Later this week I start posting my next project, a big cat trio.

Monday, July 8, 2013

The Postcard Program

The juried Birds in Art show at the Leigh Yawkey Woodson Museum is quite an event. Painters, sculptors and carvers from around the world have had their work chosen for this prestigious exhibition.

The Museum added a fun event several years ago. The Postcard Program. Artists in the show are invited to sketch or paint a 4" X 6" “postcard” to be sold the Friday evening of Opening weekend. Attendees wishing to purchase one stand in line, make their selection and if they wish to get a second one, they must go to the back of the line.

And, the fun part?

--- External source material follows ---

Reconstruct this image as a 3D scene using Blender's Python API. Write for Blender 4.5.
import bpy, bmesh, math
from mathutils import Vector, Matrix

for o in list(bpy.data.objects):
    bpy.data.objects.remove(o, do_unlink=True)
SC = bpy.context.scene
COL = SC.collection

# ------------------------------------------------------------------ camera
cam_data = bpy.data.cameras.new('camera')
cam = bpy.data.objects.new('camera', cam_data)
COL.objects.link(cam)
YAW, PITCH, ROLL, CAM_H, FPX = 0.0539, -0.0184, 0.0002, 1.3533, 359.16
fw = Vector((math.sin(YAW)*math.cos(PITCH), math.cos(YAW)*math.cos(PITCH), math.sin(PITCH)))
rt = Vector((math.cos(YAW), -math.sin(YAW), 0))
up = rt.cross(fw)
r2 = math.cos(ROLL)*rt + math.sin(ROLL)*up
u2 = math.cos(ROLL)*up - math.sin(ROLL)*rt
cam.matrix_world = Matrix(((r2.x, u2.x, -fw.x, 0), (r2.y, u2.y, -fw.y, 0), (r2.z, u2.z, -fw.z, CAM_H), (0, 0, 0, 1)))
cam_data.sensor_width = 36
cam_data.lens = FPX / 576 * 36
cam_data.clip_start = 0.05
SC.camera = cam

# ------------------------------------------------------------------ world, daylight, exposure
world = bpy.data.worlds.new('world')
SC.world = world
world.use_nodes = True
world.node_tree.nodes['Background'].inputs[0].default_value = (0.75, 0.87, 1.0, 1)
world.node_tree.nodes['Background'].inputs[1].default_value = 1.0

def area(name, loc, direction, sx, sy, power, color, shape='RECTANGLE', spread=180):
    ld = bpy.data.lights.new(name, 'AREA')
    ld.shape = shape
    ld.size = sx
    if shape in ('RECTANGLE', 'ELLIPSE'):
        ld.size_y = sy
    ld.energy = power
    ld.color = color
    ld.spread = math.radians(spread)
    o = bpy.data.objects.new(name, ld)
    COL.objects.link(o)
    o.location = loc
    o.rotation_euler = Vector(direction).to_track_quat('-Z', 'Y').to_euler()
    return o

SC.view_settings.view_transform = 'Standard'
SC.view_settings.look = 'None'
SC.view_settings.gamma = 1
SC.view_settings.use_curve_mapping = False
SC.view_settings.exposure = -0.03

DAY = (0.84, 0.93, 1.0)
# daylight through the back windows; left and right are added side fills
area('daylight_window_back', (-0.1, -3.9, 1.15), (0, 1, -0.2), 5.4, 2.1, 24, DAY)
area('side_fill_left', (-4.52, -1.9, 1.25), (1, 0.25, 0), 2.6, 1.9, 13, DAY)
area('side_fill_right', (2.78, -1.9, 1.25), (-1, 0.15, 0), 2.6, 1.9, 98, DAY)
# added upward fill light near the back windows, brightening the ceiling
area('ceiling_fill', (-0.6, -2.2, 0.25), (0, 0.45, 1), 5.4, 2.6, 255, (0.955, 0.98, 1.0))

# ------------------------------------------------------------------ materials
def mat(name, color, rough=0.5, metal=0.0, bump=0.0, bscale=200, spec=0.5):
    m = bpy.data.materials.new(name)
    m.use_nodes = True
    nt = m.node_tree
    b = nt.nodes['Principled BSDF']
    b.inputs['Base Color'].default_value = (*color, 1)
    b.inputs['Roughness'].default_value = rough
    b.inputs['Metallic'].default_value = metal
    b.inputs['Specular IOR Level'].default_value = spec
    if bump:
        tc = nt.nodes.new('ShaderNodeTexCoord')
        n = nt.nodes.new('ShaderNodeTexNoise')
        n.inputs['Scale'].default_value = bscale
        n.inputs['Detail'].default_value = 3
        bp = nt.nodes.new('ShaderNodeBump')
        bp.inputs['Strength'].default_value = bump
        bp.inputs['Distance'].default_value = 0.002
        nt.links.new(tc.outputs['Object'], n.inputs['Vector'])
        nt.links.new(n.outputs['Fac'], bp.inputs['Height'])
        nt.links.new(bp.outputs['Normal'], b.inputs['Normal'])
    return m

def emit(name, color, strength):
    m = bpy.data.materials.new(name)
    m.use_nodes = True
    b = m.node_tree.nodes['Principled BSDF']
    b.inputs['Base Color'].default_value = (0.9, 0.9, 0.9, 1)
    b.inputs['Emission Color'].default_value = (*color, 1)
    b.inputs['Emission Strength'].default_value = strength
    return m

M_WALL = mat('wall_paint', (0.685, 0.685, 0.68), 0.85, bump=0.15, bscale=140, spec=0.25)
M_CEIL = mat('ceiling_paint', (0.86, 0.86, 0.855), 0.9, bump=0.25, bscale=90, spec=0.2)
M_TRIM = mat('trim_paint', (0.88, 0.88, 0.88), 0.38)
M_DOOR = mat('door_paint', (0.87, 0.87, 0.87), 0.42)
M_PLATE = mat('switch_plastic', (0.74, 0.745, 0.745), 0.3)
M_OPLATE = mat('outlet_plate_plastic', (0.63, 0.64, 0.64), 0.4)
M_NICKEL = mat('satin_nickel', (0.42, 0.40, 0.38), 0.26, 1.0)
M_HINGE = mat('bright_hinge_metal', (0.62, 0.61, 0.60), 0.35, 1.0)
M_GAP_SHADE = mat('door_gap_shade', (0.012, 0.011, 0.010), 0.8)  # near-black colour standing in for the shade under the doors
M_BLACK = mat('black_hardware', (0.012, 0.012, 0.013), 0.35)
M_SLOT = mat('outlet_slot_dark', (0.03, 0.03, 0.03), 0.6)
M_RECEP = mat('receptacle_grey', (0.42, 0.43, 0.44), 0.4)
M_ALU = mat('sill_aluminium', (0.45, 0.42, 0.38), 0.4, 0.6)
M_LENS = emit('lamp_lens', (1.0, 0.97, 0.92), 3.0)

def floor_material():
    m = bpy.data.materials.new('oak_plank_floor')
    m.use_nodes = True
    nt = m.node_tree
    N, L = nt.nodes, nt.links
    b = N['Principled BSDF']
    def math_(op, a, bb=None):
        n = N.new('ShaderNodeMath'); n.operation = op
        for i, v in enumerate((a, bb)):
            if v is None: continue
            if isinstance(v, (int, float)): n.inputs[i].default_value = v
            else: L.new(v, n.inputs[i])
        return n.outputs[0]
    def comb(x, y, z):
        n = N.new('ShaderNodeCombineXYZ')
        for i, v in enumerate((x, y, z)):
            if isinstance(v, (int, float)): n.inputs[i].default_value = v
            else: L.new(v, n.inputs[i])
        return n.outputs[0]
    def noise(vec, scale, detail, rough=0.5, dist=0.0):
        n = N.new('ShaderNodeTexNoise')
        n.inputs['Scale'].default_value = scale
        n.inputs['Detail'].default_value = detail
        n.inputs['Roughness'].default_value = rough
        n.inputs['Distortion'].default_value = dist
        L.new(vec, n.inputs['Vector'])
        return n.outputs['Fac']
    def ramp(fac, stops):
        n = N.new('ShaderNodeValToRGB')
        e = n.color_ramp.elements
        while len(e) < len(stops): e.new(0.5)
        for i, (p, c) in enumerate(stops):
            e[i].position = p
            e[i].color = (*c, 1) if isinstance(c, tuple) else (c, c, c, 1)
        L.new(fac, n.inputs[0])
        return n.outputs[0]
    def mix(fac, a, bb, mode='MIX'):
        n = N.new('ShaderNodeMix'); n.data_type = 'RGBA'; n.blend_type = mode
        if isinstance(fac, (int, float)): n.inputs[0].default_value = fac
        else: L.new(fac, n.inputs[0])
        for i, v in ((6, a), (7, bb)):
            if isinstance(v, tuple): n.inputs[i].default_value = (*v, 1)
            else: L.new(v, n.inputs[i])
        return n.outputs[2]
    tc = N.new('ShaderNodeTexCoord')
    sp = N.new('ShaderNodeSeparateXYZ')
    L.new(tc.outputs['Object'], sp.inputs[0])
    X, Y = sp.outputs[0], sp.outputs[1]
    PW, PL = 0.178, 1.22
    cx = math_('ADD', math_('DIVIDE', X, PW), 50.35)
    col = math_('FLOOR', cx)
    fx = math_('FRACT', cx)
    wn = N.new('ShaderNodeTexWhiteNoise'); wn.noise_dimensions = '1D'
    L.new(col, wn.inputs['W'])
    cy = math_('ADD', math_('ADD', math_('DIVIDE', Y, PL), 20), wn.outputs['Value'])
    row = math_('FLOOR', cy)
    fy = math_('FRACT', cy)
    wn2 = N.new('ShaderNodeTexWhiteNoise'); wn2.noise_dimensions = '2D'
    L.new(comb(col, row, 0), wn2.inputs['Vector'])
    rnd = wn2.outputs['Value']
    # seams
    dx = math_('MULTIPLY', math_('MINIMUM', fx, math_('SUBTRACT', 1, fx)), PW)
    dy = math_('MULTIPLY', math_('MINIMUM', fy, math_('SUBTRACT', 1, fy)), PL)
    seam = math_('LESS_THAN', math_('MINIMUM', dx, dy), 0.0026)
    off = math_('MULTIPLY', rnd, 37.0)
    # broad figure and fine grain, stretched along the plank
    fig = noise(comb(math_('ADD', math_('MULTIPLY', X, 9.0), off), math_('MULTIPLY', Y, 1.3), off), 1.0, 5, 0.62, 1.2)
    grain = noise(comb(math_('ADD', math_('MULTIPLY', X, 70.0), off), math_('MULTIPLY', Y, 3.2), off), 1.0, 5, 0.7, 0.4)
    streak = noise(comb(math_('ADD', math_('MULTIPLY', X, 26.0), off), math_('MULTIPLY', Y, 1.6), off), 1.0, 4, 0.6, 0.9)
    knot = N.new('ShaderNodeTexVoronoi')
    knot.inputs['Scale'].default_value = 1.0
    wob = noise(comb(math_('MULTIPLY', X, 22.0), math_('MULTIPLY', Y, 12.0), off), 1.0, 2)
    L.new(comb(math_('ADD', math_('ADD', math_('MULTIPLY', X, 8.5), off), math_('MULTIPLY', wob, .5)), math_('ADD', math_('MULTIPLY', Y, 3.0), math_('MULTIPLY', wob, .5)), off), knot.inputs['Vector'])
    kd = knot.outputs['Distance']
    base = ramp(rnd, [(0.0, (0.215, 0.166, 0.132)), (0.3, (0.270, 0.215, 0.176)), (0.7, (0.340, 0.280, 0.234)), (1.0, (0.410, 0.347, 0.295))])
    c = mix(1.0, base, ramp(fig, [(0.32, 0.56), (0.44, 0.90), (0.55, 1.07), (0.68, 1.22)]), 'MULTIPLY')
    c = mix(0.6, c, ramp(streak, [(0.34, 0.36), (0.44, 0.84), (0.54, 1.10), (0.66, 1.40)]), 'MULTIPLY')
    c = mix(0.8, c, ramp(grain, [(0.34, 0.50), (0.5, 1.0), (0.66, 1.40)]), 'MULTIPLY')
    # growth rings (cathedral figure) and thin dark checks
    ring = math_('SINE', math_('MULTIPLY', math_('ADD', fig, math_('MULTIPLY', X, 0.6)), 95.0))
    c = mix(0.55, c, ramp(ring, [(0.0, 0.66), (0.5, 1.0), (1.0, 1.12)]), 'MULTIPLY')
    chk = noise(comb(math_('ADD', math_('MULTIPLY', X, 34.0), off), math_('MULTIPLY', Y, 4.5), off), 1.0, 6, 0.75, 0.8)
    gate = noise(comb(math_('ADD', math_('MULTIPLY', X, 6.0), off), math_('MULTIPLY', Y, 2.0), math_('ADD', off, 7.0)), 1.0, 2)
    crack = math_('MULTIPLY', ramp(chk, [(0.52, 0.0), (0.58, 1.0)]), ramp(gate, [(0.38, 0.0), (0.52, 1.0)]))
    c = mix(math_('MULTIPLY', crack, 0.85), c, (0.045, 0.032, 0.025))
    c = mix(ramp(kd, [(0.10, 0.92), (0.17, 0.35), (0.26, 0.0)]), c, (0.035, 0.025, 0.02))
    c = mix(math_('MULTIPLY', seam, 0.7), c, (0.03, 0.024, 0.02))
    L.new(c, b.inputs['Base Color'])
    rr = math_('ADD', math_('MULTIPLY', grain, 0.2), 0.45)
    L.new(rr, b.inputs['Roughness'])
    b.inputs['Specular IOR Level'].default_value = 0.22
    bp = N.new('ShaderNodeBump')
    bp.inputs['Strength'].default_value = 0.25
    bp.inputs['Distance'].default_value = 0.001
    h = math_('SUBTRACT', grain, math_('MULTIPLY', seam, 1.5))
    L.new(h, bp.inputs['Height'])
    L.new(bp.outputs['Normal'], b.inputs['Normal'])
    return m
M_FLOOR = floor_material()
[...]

Each one sells for $50 and the artist is anonymous! Yes, we sign our name on the back, which is not revealed until the postcard is selected.

The money raised goes to support the Leigh Yawkey Woodson Art Museum and can be used to purchase work for their extensive permanent collection.

Why no recent posted paintings on my blog? I have been working on and have now finished two “postcards” and I am very happy with them. BUT, I can’t show them to you. They need to remain anonymous until after the opening weekend September 6th - 8th.

I am starting a painting trio and will start posting them in several days.

Monday, July 1, 2013

Artists for Conservation

Today I am Artist of the Day with Artists for Conservation. If you haven't visited this web site recently, check out

Their mission:
The Artists for Conservation Foundation (AFC) is a non-profit, international organization dedicated to the celebration and preservation of the natural world. Based in Vancouver, Canada, the Foundation represents the world's leading collective of artists focused on nature and wildlife, with a membership spanning five continents and twenty-seven countries. The organization's mission is to support wildlife and habitat conservation, biodiversity, sustainability and environmental education through art that celebrates our natural heritage.